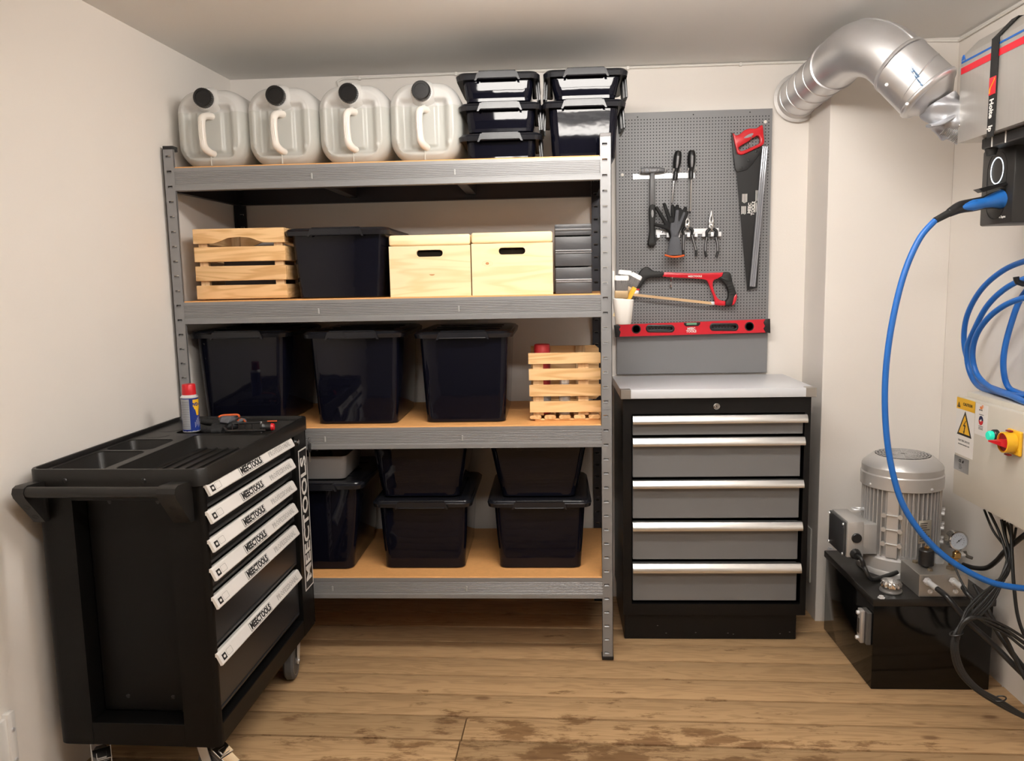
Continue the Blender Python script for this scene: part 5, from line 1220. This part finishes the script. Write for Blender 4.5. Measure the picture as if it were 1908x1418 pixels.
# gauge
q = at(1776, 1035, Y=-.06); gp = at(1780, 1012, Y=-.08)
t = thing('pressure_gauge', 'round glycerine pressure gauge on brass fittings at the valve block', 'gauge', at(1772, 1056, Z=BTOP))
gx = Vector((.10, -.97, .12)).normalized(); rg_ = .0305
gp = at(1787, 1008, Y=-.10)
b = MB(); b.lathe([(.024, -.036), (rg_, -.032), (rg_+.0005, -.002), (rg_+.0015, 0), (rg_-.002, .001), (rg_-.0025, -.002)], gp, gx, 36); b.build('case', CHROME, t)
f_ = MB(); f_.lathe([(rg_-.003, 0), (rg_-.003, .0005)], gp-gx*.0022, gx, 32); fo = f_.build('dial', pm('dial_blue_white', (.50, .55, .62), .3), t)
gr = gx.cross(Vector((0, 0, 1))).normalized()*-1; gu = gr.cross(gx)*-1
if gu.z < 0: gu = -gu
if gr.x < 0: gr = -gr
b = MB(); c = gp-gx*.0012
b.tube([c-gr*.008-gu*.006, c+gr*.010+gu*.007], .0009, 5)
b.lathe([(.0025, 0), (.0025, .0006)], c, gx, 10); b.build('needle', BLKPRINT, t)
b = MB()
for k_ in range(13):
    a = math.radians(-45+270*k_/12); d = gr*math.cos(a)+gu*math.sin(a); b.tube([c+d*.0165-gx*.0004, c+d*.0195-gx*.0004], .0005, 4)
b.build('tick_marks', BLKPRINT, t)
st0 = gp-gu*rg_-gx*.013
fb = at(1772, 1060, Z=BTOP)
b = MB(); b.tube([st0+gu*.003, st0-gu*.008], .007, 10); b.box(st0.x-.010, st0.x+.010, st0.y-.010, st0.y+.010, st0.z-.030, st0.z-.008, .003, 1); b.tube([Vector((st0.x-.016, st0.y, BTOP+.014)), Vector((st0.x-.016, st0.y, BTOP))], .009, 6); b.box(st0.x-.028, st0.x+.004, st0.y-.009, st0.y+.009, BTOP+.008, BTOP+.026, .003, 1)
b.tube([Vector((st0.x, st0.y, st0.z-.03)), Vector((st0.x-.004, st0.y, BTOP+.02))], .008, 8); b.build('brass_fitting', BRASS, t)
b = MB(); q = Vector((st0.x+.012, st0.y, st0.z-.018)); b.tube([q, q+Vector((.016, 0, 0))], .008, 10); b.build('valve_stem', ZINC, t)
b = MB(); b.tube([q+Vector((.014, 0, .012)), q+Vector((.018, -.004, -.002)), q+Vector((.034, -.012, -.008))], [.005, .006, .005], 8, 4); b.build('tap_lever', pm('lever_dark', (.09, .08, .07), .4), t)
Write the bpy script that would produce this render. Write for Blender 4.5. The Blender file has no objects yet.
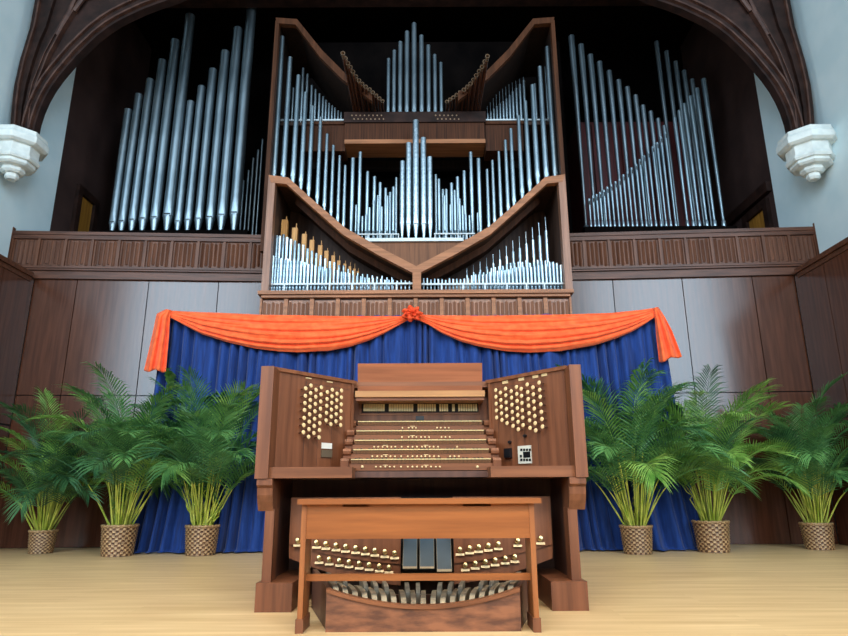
::::
**Aim of the task**
Transcribe the records above exactly as they appear, leaving out any pictures.

**Full output**
Continue the Blender Python script for this scene: part 5, from line 1220. This part finishes the script. Write for Blender 4.5. Measure the picture as if it were 1908x1418 pixels.
# gauge
q = at(1776, 1035, Y=-.06); gp = at(1780, 1012, Y=-.08)
t = thing('pressure_gauge', 'round glycerine pressure gauge on brass fittings at the valve block', 'gauge', at(1772, 1056, Z=BTOP))
gx = Vector((.10, -.97, .12)).normalized(); rg_ = .0305
gp = at(1787, 1008, Y=-.10)
b = MB(); b.lathe([(.024, -.036), (rg_, -.032), (rg_+.0005, -.002), (rg_+.0015, 0), (rg_-.002, .001), (rg_-.0025, -.002)], gp, gx, 36); b.build('case', CHROME, t)
f_ = MB(); f_.lathe([(rg_-.003, 0), (rg_-.003, .0005)], gp-gx*.0022, gx, 32); fo = f_.build('dial', pm('dial_blue_white', (.50, .55, .62), .3), t)
gr = gx.cross(Vector((0, 0, 1))).normalized()*-1; gu = gr.cross(gx)*-1
if gu.z < 0: gu = -gu
if gr.x < 0: gr = -gr
b = MB(); c = gp-gx*.0012
b.tube([c-gr*.008-gu*.006, c+gr*.010+gu*.007], .0009, 5)
b.lathe([(.0025, 0), (.0025, .0006)], c, gx, 10); b.build('needle', BLKPRINT, t)
b = MB()
for k_ in range(13):
    a = math.radians(-45+270*k_/12); d = gr*math.cos(a)+gu*math.sin(a); b.tube([c+d*.0165-gx*.0004, c+d*.0195-gx*.0004], .0005, 4)
b.build('tick_marks', BLKPRINT, t)
st0 = gp-gu*rg_-gx*.013
fb = at(1772, 1060, Z=BTOP)
b = MB(); b.tube([st0+gu*.003, st0-gu*.008], .007, 10); b.box(st0.x-.010, st0.x+.010, st0.y-.010, st0.y+.010, st0.z-.030, st0.z-.008, .003, 1); b.tube([Vector((st0.x-.016, st0.y, BTOP+.014)), Vector((st0.x-.016, st0.y, BTOP))], .009, 6); b.box(st0.x-.028, st0.x+.004, st0.y-.009, st0.y+.009, BTOP+.008, BTOP+.026, .003, 1)
b.tube([Vector((st0.x, st0.y, st0.z-.03)), Vector((st0.x-.004, st0.y, BTOP+.02))], .008, 8); b.build('brass_fitting', BRASS, t)
b = MB(); q = Vector((st0.x+.012, st0.y, st0.z-.018)); b.tube([q, q+Vector((.016, 0, 0))], .008, 10); b.build('valve_stem', ZINC, t)
b = MB(); b.tube([q+Vector((.014, 0, .012)), q+Vector((.018, -.004, -.002)), q+Vector((.034, -.012, -.008))], [.005, .006, .005], 8, 4); b.build('tap_lever', pm('lever_dark', (.09, .08, .07), .4), t)
Write the bpy script that would produce this render. Write for Blender 4.5. The Blender file has no objects yet.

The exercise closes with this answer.